### [Provided records]

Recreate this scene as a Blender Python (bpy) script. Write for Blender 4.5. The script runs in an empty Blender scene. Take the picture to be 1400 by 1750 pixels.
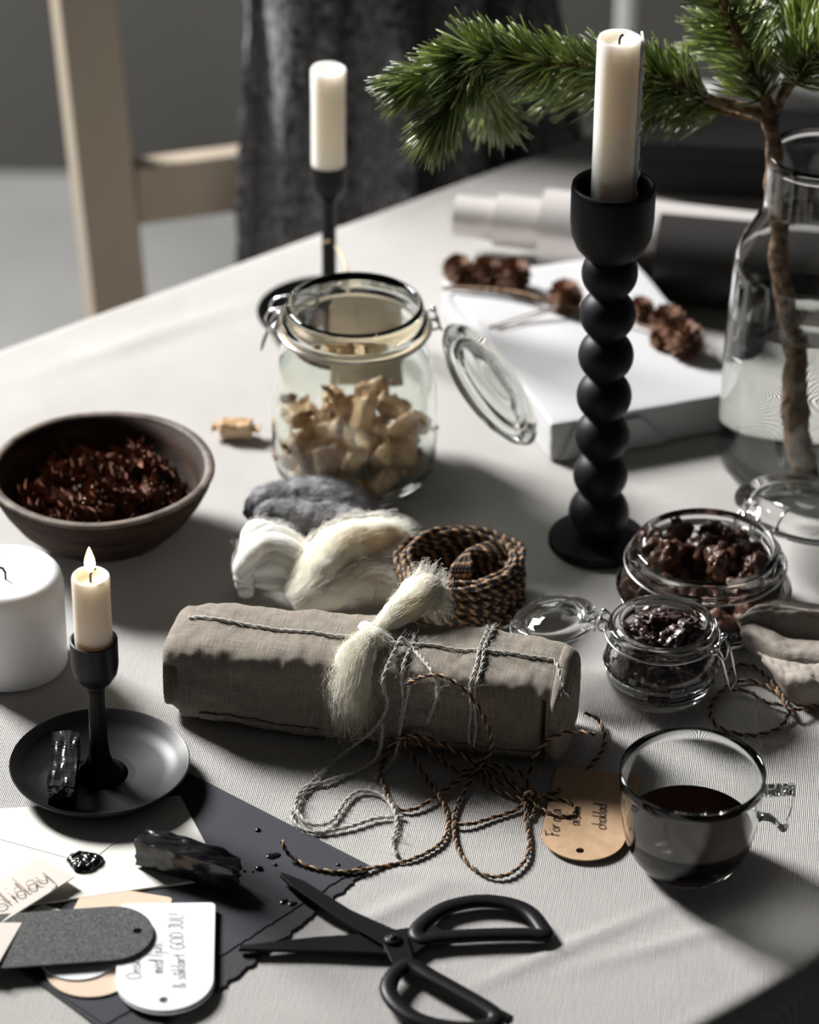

...

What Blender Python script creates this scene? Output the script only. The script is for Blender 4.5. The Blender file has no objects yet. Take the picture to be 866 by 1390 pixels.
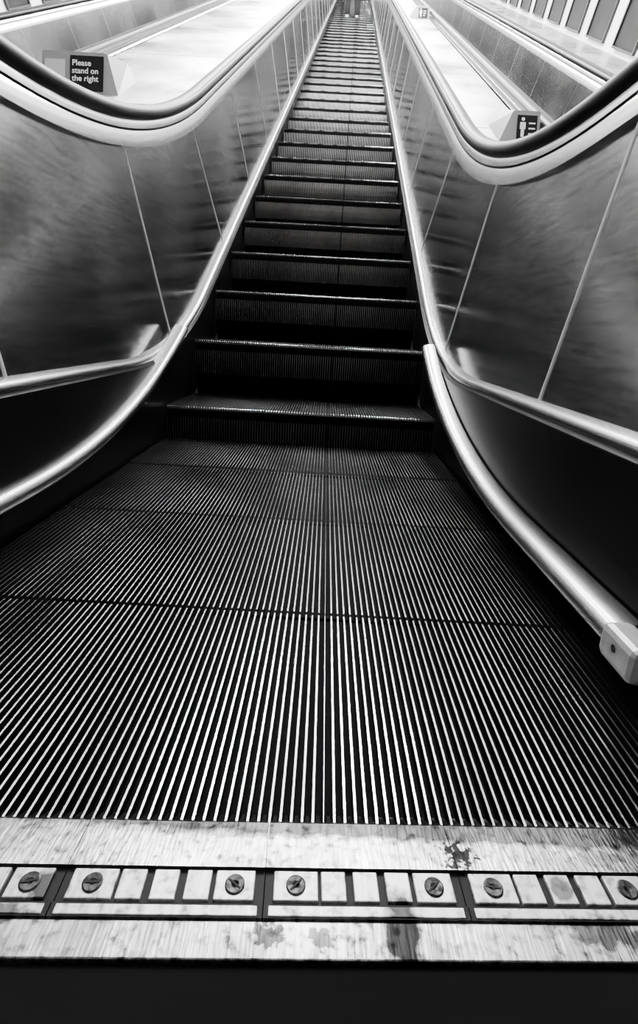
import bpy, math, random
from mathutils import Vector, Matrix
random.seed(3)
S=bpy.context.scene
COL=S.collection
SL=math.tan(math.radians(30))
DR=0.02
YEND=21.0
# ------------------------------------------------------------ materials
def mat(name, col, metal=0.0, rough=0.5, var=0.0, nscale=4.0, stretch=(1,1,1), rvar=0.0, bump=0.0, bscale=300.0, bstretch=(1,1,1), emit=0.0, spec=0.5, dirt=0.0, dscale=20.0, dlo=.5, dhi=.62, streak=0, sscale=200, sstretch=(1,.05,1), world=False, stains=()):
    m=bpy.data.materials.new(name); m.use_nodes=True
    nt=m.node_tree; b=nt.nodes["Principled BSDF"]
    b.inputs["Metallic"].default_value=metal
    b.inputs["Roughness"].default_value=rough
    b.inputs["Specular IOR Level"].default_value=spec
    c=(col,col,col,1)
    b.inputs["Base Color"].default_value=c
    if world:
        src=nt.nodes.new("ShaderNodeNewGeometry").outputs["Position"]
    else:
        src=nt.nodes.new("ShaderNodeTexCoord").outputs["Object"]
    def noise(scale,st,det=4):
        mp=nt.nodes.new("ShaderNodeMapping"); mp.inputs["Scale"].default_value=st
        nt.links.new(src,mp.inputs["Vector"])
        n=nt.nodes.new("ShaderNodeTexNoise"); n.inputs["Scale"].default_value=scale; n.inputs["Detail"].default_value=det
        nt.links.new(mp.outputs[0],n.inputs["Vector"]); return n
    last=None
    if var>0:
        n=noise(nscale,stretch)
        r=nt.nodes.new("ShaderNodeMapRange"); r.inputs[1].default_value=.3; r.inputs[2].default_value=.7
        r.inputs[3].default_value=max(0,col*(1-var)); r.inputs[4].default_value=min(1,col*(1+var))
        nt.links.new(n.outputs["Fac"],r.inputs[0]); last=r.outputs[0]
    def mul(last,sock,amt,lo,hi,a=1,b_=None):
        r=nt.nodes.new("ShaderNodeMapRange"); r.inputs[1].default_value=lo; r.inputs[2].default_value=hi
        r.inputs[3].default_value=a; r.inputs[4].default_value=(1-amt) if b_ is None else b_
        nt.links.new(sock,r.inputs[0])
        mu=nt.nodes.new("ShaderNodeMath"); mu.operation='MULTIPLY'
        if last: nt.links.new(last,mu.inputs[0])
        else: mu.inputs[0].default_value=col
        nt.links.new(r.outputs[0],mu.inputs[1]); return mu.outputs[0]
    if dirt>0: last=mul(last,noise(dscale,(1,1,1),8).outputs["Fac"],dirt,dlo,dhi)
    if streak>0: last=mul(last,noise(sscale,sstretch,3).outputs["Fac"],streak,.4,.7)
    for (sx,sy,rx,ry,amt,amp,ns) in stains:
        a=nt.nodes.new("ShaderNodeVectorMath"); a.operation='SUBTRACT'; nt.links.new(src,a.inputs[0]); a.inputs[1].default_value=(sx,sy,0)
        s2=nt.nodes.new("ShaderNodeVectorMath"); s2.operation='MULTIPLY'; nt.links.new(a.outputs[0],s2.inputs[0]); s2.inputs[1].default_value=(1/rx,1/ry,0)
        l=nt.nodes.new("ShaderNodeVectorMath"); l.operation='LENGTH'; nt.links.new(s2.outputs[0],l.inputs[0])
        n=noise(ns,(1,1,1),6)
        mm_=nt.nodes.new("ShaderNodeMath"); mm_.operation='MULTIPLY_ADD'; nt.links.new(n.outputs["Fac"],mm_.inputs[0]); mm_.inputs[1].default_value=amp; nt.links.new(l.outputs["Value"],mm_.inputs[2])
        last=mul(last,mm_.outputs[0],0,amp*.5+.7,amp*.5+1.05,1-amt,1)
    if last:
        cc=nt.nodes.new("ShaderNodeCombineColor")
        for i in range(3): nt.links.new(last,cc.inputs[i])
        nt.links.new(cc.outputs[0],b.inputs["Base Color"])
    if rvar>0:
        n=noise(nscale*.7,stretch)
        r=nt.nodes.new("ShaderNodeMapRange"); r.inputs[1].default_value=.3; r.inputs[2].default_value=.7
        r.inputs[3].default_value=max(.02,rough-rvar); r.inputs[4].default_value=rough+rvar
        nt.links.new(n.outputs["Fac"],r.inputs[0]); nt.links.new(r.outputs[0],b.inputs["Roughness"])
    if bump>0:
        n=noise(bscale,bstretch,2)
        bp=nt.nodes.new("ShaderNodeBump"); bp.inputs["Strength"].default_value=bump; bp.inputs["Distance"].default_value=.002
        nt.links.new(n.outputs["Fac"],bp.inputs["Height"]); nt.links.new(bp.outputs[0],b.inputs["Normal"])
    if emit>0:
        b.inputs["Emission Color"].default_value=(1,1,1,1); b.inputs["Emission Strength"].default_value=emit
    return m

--

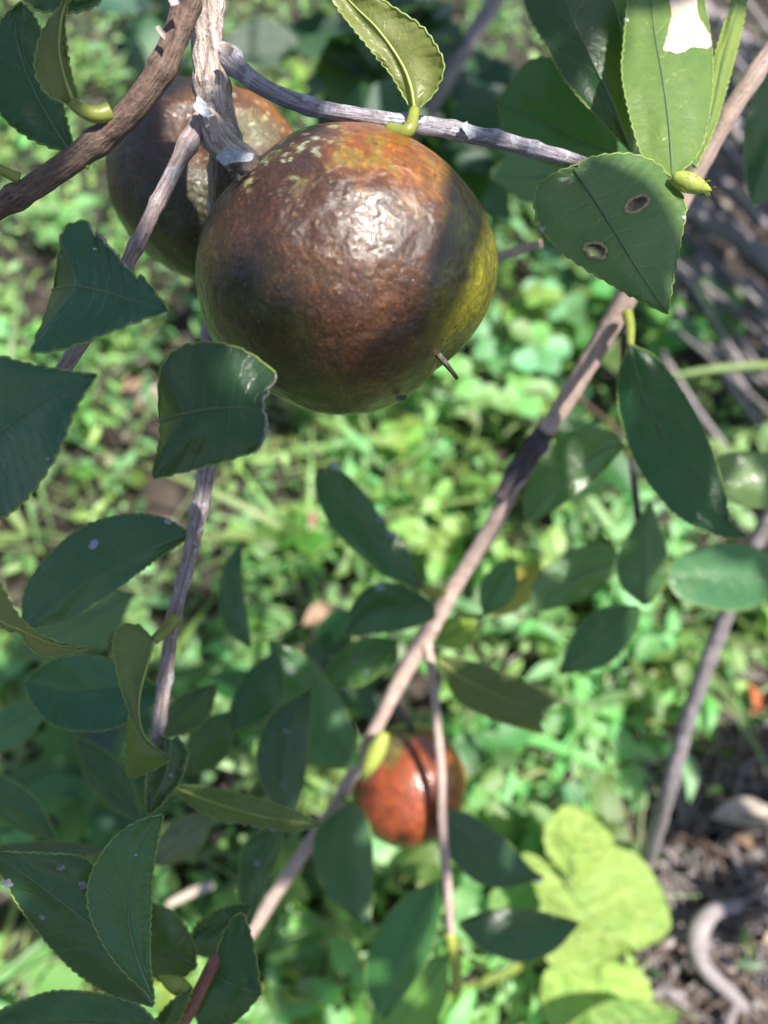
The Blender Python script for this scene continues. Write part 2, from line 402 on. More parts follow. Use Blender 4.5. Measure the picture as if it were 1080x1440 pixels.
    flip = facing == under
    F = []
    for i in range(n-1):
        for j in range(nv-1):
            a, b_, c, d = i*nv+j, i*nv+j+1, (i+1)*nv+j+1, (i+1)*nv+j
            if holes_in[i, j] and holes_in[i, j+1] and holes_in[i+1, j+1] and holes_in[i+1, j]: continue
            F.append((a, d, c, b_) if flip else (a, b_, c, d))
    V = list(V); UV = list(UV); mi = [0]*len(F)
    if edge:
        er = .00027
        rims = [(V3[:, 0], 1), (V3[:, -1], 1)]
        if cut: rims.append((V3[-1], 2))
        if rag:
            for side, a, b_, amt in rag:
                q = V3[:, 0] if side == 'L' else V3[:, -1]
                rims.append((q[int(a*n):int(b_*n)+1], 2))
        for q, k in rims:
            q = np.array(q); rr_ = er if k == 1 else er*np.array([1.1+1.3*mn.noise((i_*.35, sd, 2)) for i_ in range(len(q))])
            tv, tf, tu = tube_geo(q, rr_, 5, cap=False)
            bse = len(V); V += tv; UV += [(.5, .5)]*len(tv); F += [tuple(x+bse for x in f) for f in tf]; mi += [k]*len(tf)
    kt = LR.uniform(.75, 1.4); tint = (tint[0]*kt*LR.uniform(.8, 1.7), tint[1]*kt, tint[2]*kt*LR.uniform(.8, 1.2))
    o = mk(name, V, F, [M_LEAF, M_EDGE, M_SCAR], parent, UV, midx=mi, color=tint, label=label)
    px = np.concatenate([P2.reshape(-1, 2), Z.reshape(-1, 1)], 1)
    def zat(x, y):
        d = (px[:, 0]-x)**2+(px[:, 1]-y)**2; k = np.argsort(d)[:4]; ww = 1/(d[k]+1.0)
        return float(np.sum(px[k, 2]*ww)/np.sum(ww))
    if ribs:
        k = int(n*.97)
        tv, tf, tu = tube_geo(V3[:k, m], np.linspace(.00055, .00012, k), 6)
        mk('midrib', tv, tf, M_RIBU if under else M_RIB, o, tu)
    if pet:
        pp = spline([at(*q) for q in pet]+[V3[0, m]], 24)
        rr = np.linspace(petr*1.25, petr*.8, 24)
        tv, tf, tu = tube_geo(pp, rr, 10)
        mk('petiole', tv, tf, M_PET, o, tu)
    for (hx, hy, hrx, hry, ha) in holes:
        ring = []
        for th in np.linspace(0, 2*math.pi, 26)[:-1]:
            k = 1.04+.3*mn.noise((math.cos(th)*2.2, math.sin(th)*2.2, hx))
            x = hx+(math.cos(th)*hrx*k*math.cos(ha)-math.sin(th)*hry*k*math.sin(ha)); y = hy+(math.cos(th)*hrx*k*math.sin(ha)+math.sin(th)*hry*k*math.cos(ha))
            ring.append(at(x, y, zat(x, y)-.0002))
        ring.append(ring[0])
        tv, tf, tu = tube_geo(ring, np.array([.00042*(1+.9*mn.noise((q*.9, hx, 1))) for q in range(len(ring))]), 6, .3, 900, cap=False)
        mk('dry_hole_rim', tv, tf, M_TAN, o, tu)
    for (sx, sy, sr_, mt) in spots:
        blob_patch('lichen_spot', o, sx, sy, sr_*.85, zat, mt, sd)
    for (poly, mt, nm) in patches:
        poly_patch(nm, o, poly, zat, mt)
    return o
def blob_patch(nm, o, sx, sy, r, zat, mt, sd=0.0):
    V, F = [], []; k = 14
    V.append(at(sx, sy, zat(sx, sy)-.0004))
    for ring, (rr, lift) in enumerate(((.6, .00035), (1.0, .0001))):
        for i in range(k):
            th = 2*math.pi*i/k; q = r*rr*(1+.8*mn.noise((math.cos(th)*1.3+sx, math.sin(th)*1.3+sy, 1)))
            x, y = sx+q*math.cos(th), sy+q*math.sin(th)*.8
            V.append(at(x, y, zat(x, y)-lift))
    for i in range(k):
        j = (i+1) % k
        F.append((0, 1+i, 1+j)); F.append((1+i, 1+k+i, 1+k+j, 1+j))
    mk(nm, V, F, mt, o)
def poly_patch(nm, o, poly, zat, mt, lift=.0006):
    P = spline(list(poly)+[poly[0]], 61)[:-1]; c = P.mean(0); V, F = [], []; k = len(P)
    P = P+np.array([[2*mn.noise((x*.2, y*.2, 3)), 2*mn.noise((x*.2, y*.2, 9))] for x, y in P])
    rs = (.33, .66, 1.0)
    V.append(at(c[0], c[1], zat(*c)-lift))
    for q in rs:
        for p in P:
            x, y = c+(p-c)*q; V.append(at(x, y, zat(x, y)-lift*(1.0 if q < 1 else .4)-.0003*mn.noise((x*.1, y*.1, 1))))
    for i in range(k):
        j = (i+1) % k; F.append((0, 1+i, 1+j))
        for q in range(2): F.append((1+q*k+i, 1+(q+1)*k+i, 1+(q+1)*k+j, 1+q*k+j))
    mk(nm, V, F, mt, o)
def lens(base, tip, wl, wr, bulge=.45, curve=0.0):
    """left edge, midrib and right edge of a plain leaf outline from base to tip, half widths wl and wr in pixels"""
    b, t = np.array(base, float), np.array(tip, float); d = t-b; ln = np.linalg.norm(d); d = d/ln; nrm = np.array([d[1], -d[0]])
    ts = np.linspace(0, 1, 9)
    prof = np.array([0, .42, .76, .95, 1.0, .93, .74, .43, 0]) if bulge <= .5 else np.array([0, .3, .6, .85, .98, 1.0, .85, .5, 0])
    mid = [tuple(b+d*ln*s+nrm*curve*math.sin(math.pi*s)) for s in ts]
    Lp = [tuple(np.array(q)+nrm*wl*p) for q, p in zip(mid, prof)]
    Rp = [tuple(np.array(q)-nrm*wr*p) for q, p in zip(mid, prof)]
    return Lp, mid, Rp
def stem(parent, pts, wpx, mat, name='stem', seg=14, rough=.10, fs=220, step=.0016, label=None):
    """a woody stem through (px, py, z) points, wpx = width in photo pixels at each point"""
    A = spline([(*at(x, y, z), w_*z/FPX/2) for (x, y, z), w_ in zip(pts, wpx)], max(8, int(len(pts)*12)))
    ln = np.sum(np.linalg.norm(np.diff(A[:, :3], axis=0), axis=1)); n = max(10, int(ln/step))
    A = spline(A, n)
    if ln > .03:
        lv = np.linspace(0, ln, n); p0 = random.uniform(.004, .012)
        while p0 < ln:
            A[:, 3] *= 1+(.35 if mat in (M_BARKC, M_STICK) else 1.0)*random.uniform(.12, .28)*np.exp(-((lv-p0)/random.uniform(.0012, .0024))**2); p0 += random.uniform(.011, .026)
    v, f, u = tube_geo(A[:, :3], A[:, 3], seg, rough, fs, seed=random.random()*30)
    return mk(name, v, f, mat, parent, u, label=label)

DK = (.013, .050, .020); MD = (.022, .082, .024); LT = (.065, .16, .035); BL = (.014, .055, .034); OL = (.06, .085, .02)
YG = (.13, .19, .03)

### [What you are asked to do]
Single out each line of the records above with the string "Write" in it, and copy it.

### [The completed task]
Recreate this scene as a Blender Python (bpy) script. Write for Blender 4.5. The script runs in an empty Blender scene. Take the picture to be 1400 by 1750 pixels.
The Blender Python script for this scene continues. Write part 2, from line 402 on. More parts follow. Use Blender 4.5. Measure the picture as if it were 1080x1440 pixels.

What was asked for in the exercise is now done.